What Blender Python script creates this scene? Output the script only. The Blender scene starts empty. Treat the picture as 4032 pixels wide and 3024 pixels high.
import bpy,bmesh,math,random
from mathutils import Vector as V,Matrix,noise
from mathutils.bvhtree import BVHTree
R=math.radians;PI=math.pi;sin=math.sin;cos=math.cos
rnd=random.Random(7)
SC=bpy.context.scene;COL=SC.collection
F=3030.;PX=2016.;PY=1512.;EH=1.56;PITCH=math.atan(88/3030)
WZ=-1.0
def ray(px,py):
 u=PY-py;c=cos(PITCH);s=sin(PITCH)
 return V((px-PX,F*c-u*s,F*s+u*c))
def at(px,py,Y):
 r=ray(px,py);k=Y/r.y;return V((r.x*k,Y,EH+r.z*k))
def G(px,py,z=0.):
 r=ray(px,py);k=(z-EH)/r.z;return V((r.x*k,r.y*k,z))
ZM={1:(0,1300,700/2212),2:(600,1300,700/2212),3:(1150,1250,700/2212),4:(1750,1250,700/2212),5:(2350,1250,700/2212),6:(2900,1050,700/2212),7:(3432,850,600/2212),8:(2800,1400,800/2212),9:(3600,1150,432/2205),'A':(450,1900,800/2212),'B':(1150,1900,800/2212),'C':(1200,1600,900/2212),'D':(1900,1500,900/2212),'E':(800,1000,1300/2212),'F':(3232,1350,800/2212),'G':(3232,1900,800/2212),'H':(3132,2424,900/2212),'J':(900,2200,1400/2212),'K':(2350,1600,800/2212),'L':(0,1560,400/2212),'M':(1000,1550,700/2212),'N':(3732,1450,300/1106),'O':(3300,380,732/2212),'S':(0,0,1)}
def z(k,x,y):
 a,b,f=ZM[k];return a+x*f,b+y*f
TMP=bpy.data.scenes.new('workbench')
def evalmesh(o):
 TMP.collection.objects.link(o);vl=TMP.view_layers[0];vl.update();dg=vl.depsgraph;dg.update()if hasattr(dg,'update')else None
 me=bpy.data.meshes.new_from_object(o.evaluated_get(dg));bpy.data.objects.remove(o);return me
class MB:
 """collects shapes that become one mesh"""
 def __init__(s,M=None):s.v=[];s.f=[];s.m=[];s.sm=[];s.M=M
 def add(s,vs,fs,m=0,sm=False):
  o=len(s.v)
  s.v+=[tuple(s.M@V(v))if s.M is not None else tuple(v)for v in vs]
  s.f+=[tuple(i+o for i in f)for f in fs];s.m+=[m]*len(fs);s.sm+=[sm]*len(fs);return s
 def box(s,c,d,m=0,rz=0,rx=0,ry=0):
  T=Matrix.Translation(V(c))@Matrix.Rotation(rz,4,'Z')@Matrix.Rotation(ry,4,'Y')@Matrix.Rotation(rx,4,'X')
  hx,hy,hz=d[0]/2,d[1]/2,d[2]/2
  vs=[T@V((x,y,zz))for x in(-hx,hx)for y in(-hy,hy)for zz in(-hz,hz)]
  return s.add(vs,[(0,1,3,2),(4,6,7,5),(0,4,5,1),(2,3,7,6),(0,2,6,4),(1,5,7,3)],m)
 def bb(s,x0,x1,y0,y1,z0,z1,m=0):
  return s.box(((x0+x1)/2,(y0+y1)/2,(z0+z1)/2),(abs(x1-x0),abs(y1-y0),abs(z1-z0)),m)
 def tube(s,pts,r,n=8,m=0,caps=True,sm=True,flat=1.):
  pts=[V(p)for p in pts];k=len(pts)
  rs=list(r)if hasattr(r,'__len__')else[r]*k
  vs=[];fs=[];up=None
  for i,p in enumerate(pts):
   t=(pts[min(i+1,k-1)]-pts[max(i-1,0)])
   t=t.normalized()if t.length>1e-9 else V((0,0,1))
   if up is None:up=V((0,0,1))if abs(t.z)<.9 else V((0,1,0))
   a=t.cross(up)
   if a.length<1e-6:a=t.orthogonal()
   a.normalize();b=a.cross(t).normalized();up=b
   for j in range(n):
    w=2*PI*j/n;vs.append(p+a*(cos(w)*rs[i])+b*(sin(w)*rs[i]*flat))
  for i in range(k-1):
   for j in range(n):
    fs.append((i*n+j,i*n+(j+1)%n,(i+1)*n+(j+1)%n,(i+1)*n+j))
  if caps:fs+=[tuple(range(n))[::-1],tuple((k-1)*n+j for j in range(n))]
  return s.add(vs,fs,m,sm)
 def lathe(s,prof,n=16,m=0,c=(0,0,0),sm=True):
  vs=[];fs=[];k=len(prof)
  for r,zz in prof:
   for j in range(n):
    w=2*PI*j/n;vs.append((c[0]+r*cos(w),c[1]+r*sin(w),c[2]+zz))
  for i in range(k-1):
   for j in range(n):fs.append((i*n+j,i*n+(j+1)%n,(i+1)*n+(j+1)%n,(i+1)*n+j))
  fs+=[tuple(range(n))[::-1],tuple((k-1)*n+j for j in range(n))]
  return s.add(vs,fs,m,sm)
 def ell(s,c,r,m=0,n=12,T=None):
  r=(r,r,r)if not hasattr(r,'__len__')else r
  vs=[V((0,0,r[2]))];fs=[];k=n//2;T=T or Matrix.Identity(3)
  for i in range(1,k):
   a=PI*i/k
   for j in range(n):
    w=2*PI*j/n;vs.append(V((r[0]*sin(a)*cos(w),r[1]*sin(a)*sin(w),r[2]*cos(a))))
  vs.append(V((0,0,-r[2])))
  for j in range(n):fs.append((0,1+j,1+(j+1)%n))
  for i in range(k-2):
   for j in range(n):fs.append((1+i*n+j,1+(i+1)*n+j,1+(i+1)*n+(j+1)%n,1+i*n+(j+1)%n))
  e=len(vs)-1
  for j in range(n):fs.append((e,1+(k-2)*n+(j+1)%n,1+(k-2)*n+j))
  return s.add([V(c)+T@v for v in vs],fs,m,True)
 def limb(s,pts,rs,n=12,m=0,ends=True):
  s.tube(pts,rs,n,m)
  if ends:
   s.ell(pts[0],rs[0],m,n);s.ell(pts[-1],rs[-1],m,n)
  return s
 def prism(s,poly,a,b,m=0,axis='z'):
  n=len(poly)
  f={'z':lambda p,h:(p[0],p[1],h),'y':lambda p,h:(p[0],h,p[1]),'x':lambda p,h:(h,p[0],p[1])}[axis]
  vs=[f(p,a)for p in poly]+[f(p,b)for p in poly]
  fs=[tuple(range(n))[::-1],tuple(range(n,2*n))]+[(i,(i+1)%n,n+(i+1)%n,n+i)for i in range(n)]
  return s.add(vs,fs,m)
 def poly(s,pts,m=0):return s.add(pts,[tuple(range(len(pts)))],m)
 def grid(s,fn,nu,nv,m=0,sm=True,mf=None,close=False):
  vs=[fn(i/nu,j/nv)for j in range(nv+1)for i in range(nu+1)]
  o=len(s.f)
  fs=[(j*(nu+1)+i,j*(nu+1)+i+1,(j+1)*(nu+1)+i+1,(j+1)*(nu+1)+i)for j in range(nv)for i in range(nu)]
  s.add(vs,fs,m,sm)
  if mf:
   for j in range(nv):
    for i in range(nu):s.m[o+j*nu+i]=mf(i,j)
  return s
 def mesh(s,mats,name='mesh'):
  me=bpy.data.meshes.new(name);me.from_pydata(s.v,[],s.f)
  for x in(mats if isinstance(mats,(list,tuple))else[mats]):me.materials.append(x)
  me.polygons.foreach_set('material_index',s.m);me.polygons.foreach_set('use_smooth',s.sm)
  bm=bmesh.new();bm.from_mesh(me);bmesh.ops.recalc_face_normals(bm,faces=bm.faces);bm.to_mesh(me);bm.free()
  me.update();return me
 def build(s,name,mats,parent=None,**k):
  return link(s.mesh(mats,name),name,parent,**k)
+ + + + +
Return the whole listing exactly.

What Blender Python script creates this scene? Output the script only. The Blender scene starts empty. Treat the picture as 4032 pixels wide and 3024 pixels high.
import bpy,bmesh,math,random
from mathutils import Vector as V,Matrix,noise
from mathutils.bvhtree import BVHTree
R=math.radians;PI=math.pi;sin=math.sin;cos=math.cos
rnd=random.Random(7)
SC=bpy.context.scene;COL=SC.collection
F=3030.;PX=2016.;PY=1512.;EH=1.56;PITCH=math.atan(88/3030)
WZ=-1.0
def ray(px,py):
 u=PY-py;c=cos(PITCH);s=sin(PITCH)
 return V((px-PX,F*c-u*s,F*s+u*c))
def at(px,py,Y):
 r=ray(px,py);k=Y/r.y;return V((r.x*k,Y,EH+r.z*k))
def G(px,py,z=0.):
 r=ray(px,py);k=(z-EH)/r.z;return V((r.x*k,r.y*k,z))
ZM={1:(0,1300,700/2212),2:(600,1300,700/2212),3:(1150,1250,700/2212),4:(1750,1250,700/2212),5:(2350,1250,700/2212),6:(2900,1050,700/2212),7:(3432,850,600/2212),8:(2800,1400,800/2212),9:(3600,1150,432/2205),'A':(450,1900,800/2212),'B':(1150,1900,800/2212),'C':(1200,1600,900/2212),'D':(1900,1500,900/2212),'E':(800,1000,1300/2212),'F':(3232,1350,800/2212),'G':(3232,1900,800/2212),'H':(3132,2424,900/2212),'J':(900,2200,1400/2212),'K':(2350,1600,800/2212),'L':(0,1560,400/2212),'M':(1000,1550,700/2212),'N':(3732,1450,300/1106),'O':(3300,380,732/2212),'S':(0,0,1)}
def z(k,x,y):
 a,b,f=ZM[k];return a+x*f,b+y*f
TMP=bpy.data.scenes.new('workbench')
def evalmesh(o):
 TMP.collection.objects.link(o);vl=TMP.view_layers[0];vl.update();dg=vl.depsgraph;dg.update()if hasattr(dg,'update')else None
 me=bpy.data.meshes.new_from_object(o.evaluated_get(dg));bpy.data.objects.remove(o);return me
class MB:
 """collects shapes that become one mesh"""
 def __init__(s,M=None):s.v=[];s.f=[];s.m=[];s.sm=[];s.M=M
 def add(s,vs,fs,m=0,sm=False):
  o=len(s.v)
  s.v+=[tuple(s.M@V(v))if s.M is not None else tuple(v)for v in vs]
  s.f+=[tuple(i+o for i in f)for f in fs];s.m+=[m]*len(fs);s.sm+=[sm]*len(fs);return s
 def box(s,c,d,m=0,rz=0,rx=0,ry=0):
  T=Matrix.Translation(V(c))@Matrix.Rotation(rz,4,'Z')@Matrix.Rotation(ry,4,'Y')@Matrix.Rotation(rx,4,'X')
  hx,hy,hz=d[0]/2,d[1]/2,d[2]/2
  vs=[T@V((x,y,zz))for x in(-hx,hx)for y in(-hy,hy)for zz in(-hz,hz)]
  return s.add(vs,[(0,1,3,2),(4,6,7,5),(0,4,5,1),(2,3,7,6),(0,2,6,4),(1,5,7,3)],m)
 def bb(s,x0,x1,y0,y1,z0,z1,m=0):
  return s.box(((x0+x1)/2,(y0+y1)/2,(z0+z1)/2),(abs(x1-x0),abs(y1-y0),abs(z1-z0)),m)
 def tube(s,pts,r,n=8,m=0,caps=True,sm=True,flat=1.):
  pts=[V(p)for p in pts];k=len(pts)
  rs=list(r)if hasattr(r,'__len__')else[r]*k
  vs=[];fs=[];up=None
  for i,p in enumerate(pts):
   t=(pts[min(i+1,k-1)]-pts[max(i-1,0)])
   t=t.normalized()if t.length>1e-9 else V((0,0,1))
   if up is None:up=V((0,0,1))if abs(t.z)<.9 else V((0,1,0))
   a=t.cross(up)
   if a.length<1e-6:a=t.orthogonal()
   a.normalize();b=a.cross(t).normalized();up=b
   for j in range(n):
    w=2*PI*j/n;vs.append(p+a*(cos(w)*rs[i])+b*(sin(w)*rs[i]*flat))
  for i in range(k-1):
   for j in range(n):
    fs.append((i*n+j,i*n+(j+1)%n,(i+1)*n+(j+1)%n,(i+1)*n+j))
  if caps:fs+=[tuple(range(n))[::-1],tuple((k-1)*n+j for j in range(n))]
  return s.add(vs,fs,m,sm)
 def lathe(s,prof,n=16,m=0,c=(0,0,0),sm=True):
  vs=[];fs=[];k=len(prof)
  for r,zz in prof:
   for j in range(n):
    w=2*PI*j/n;vs.append((c[0]+r*cos(w),c[1]+r*sin(w),c[2]+zz))
  for i in range(k-1):
   for j in range(n):fs.append((i*n+j,i*n+(j+1)%n,(i+1)*n+(j+1)%n,(i+1)*n+j))
  fs+=[tuple(range(n))[::-1],tuple((k-1)*n+j for j in range(n))]
  return s.add(vs,fs,m,sm)
 def ell(s,c,r,m=0,n=12,T=None):
  r=(r,r,r)if not hasattr(r,'__len__')else r
  vs=[V((0,0,r[2]))];fs=[];k=n//2;T=T or Matrix.Identity(3)
  for i in range(1,k):
   a=PI*i/k
   for j in range(n):
    w=2*PI*j/n;vs.append(V((r[0]*sin(a)*cos(w),r[1]*sin(a)*sin(w),r[2]*cos(a))))
  vs.append(V((0,0,-r[2])))
  for j in range(n):fs.append((0,1+j,1+(j+1)%n))
  for i in range(k-2):
   for j in range(n):fs.append((1+i*n+j,1+(i+1)*n+j,1+(i+1)*n+(j+1)%n,1+i*n+(j+1)%n))
  e=len(vs)-1
  for j in range(n):fs.append((e,1+(k-2)*n+(j+1)%n,1+(k-2)*n+j))
  return s.add([V(c)+T@v for v in vs],fs,m,True)
 def limb(s,pts,rs,n=12,m=0,ends=True):
  s.tube(pts,rs,n,m)
  if ends:
   s.ell(pts[0],rs[0],m,n);s.ell(pts[-1],rs[-1],m,n)
  return s
 def prism(s,poly,a,b,m=0,axis='z'):
  n=len(poly)
  f={'z':lambda p,h:(p[0],p[1],h),'y':lambda p,h:(p[0],h,p[1]),'x':lambda p,h:(h,p[0],p[1])}[axis]
  vs=[f(p,a)for p in poly]+[f(p,b)for p in poly]
  fs=[tuple(range(n))[::-1],tuple(range(n,2*n))]+[(i,(i+1)%n,n+(i+1)%n,n+i)for i in range(n)]
  return s.add(vs,fs,m)
 def poly(s,pts,m=0):return s.add(pts,[tuple(range(len(pts)))],m)
 def grid(s,fn,nu,nv,m=0,sm=True,mf=None,close=False):
  vs=[fn(i/nu,j/nv)for j in range(nv+1)for i in range(nu+1)]
  o=len(s.f)
  fs=[(j*(nu+1)+i,j*(nu+1)+i+1,(j+1)*(nu+1)+i+1,(j+1)*(nu+1)+i)for j in range(nv)for i in range(nu)]
  s.add(vs,fs,m,sm)
  if mf:
   for j in range(nv):
    for i in range(nu):s.m[o+j*nu+i]=mf(i,j)
  return s
 def mesh(s,mats,name='mesh'):
  me=bpy.data.meshes.new(name);me.from_pydata(s.v,[],s.f)
  for x in(mats if isinstance(mats,(list,tuple))else[mats]):me.materials.append(x)
  me.polygons.foreach_set('material_index',s.m);me.polygons.foreach_set('use_smooth',s.sm)
  bm=bmesh.new();bm.from_mesh(me);bmesh.ops.recalc_face_normals(bm,faces=bm.faces);bm.to_mesh(me);bm.free()
  me.update();return me
 def build(s,name,mats,parent=None,**k):
  return link(s.mesh(mats,name),name,parent,**k)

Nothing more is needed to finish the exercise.